Non c’è la coscienza di ciò che hanno rappresentato gli anni 70 che hanno cambiato l’Italia, manca la coscienza di ciò che è successo in quegli anni ed oggi noi paghiamo lo scotto di quello che allora è incominciato.

Abbiamo bisogno di parlare, di confronti e risvegliare le coscienze andare nelle scuole e raccontare la storia di quegli anni”.

La storia: il mistero sulla morte dei 5 anarchici

Cinque giovani, che si facevano chiamare “gli anarchici della Baracca” per via della villa liberty che avevano occupato a Reggio Calabria e trasformata nel loro quartier generale, muoiono misteriosamente in un incidente stradale tra Ferentino e Frosinone, mentre viaggiano verso Roma. È il 26 settembre del 1970. A bordo della loro Mini Minor gialla, i cinque giovanissimi, il più grande ha 26 anni e i più piccoli appena 18, stavano trasportando documenti importanti riguardanti la rivolta di Reggio Calabria, la strage di Gioia Tauro e altre indagini su neofascisti e ‘ndrangheta. Il loro scopo era portarli alla redazione di un settimanale e a un avvocato con cui avevano appuntamento per mettere nelle loro mani il materiale accumulato in mesi di ricerche che svelava il legame tra neofascisti, ndrangheta e gli eventi stragisti avvenuti a Gioia Tauro e le vere ragioni del boia chi molla. E finanche il golpe Borghese. Ma a una cinquantina di chilometri da Roma i loro propositi vengono fermati per sempre. La mini gialla si schianta contro un camion che porta pomodori fermo a luci spente sul ciglio della strada. L’impatto non lascia scampo. La dinamica dell’incidente però non convince, i corpi lanciati fuori dall’auto e il camion intatto e soprattutto i documenti che misteriosamente scompaiono dopo l’incidente, alimentando i sospetti su una possibile manomissione della scena.

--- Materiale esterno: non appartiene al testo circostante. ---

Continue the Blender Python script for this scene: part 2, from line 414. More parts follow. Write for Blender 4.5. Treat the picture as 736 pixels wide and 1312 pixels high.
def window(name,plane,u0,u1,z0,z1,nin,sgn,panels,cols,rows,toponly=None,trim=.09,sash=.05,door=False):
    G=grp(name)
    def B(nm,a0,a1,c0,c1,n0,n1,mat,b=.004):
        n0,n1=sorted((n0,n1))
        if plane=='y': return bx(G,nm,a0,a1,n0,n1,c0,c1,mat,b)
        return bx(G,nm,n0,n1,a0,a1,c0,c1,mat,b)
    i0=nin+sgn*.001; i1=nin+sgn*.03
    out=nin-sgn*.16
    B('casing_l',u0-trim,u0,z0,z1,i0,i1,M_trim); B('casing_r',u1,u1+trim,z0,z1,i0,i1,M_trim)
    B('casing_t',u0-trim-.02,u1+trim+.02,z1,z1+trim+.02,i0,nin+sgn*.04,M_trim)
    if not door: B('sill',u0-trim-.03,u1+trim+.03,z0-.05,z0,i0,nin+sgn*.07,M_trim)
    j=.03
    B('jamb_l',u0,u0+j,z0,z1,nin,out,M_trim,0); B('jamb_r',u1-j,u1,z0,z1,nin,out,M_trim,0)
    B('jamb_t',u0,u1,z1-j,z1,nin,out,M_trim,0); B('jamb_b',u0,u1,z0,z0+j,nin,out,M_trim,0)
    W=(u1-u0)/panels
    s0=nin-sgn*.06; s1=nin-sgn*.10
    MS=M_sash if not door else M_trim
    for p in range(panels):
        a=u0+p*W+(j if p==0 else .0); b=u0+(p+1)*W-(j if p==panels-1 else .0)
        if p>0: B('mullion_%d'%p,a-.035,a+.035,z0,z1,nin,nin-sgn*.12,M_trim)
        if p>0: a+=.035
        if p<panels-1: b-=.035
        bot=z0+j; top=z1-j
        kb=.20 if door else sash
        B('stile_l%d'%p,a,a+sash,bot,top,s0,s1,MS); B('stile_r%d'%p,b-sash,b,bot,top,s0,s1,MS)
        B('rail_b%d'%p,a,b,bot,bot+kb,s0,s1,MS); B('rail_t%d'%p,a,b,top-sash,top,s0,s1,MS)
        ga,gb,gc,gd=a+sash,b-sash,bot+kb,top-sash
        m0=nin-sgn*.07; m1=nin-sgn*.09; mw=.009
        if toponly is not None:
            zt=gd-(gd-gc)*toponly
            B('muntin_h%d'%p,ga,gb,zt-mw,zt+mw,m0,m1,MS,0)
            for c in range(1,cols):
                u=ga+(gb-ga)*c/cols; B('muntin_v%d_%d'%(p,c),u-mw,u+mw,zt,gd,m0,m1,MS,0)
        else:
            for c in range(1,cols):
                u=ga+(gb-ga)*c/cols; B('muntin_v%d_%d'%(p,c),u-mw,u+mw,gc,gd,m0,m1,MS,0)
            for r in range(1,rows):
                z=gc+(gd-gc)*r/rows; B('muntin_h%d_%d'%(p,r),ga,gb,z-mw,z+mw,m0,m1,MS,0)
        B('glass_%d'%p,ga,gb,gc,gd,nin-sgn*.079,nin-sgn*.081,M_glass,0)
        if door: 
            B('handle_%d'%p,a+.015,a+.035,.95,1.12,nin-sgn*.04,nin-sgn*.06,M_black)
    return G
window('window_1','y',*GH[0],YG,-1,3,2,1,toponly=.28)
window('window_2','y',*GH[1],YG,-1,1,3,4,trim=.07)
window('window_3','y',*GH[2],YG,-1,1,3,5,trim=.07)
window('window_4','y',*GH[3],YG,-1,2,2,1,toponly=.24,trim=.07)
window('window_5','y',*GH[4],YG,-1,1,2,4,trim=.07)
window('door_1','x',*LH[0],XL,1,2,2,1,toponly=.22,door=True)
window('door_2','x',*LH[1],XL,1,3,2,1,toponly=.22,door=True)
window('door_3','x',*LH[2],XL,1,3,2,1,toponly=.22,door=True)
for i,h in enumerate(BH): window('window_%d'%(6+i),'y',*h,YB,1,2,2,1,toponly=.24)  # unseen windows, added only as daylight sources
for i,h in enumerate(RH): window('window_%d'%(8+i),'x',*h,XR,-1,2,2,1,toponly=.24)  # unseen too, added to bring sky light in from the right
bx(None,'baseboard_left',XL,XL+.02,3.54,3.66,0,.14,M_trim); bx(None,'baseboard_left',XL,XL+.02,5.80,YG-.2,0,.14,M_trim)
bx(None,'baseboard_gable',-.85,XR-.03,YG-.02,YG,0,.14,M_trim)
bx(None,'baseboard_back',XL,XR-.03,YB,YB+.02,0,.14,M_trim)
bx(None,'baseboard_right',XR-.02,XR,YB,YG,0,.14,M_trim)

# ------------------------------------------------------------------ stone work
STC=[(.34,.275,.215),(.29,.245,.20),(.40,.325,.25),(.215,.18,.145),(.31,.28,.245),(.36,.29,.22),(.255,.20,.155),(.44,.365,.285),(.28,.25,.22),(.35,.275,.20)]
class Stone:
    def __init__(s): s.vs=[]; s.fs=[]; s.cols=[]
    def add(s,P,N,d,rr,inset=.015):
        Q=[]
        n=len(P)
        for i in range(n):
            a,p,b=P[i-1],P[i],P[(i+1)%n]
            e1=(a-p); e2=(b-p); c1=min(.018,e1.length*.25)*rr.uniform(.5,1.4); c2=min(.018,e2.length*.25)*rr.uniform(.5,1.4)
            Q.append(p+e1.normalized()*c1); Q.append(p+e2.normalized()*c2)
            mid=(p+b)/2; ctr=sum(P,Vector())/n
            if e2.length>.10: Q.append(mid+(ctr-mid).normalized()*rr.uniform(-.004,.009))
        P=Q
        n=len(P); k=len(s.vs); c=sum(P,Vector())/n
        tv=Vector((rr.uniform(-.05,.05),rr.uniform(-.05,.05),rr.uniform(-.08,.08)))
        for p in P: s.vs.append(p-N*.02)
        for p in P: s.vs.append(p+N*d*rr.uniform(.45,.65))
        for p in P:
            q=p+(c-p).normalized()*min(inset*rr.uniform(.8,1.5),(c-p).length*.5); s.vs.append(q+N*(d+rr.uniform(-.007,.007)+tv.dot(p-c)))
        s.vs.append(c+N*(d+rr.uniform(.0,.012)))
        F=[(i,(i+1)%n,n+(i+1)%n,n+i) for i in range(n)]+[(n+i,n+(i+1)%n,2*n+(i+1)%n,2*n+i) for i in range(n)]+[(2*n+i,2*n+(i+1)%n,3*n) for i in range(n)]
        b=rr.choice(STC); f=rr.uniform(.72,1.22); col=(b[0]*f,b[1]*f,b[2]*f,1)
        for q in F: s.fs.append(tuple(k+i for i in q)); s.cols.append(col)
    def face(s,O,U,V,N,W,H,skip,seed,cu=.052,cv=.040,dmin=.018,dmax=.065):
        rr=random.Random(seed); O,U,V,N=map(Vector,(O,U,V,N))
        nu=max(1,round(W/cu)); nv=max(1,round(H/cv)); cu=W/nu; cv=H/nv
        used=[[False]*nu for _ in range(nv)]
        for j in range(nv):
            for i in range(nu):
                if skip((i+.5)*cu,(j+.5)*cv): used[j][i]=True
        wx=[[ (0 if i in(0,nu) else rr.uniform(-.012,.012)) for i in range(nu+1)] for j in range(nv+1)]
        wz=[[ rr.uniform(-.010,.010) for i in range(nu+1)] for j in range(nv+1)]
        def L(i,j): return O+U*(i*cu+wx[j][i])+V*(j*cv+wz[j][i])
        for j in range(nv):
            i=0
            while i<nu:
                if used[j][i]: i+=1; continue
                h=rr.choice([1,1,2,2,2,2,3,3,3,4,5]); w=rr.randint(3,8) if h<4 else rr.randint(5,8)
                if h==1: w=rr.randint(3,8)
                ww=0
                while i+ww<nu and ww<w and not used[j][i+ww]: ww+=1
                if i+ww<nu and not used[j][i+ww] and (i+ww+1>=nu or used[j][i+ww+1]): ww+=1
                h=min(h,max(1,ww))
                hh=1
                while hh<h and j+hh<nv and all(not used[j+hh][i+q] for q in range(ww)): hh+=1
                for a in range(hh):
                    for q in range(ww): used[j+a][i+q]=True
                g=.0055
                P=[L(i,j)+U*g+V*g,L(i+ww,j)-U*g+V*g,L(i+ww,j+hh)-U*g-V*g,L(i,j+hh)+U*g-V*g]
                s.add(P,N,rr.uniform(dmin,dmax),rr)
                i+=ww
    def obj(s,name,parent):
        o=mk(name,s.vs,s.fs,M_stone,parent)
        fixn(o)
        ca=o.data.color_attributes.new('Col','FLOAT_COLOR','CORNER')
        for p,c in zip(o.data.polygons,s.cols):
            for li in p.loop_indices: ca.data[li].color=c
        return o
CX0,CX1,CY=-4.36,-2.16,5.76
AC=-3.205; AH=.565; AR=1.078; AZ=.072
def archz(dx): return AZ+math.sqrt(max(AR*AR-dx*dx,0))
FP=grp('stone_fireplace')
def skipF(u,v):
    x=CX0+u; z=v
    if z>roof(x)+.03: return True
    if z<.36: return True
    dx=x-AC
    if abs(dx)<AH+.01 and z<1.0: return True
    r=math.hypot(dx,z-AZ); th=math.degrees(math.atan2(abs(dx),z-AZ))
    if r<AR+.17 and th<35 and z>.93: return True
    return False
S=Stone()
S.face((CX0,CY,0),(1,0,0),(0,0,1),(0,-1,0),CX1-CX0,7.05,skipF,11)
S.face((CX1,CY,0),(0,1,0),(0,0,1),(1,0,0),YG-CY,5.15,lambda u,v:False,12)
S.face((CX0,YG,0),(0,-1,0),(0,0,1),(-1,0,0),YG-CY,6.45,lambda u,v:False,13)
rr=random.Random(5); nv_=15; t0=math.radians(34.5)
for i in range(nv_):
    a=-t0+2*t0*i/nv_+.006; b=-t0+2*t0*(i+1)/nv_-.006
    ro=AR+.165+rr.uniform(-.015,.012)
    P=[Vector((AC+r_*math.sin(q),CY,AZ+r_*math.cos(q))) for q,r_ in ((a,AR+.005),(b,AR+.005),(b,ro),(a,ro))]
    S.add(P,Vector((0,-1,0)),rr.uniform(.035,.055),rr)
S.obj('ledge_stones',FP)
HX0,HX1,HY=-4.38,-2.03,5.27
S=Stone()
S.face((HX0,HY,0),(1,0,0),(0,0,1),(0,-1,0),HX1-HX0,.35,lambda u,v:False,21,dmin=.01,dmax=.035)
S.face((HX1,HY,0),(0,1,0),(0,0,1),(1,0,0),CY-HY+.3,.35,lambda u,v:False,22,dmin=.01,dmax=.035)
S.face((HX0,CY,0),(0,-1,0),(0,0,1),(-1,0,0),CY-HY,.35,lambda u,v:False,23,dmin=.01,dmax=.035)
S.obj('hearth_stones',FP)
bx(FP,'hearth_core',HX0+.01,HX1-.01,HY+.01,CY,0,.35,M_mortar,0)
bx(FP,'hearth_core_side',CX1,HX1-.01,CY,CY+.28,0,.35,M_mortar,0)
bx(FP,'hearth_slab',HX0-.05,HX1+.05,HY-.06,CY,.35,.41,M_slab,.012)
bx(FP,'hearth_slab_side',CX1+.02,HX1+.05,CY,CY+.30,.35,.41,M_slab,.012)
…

Ma in giro si cominciano a mettere strane voci, erano ubriachi, andavano veloce, … mentre le voci su un possibile coinvolgimento in attività sovversive distraggono l’attenzione dalle vere circostanze della loro morte. Così l’inchiesta sul loro decesso venne archiviata nel 1971, lasciando molte domande senza risposta.

Nel 1993, alcuni collaboratori di giustizia confermano la connessione tra neofascisti, ‘ndrangheta e gli eventi su cui ragazzi stavano investigando. Nel 2001, il procuratore Salvo Boemi sospetta che i ragazzi avessero trovato documenti importanti, che avrebbero potuto svelare una rete di complicità che collegava Reggio Calabria a Roma e rivelare dettagli anche sul piano golpista di Junio Valerio Borghese. Ma fu il buio.

Ma chi erano i cinque “anarchici della Baracca”?

Ma chi erano quei cinque ragazzi, tanto giovani da occuparsi di cose così scottanti? Erano giovani militanti anarchici impegnati in lotte sociali e politiche che avevano scoperto fatti scottanti e che volevano denunciarli pubblicamente affinchè venisse fatta giustizia.

Luigi Lo Celso, nato a Cosenza nel 1944, era un socialista che negli anni ’60 aveva fondato il circolo anarchico Bakunin e si era unito agli anarchici di Reggio Calabria dopo gli attentati di Roma e Piazza Fontana.

Angelo Casile, nato a Reggio nel 1950, era un artista (pittore e scultore) impegnato nell’anarchismo e aveva viaggiato molto, partecipando anche a lotte dei minatori in Belgio.

Gianni Aricò, nato nel 1948, era un promettente schermitore che aveva dedicato la sua vita alla politica e alla scrittura.

Franco Scordo, il più giovane, nato nel 1952, era un appassionato di musica, in particolare del pianoforte, e combinava la sua passione per la musica con un impegno politico.

Infine, Annelise Borth, soprannominata “Muki”, classe ’52, era una giovane tedesca con un passato di fuga da un riformatorio e un arresto in Italia. Aveva sposato Gianni Aricò e pare fosse incinta.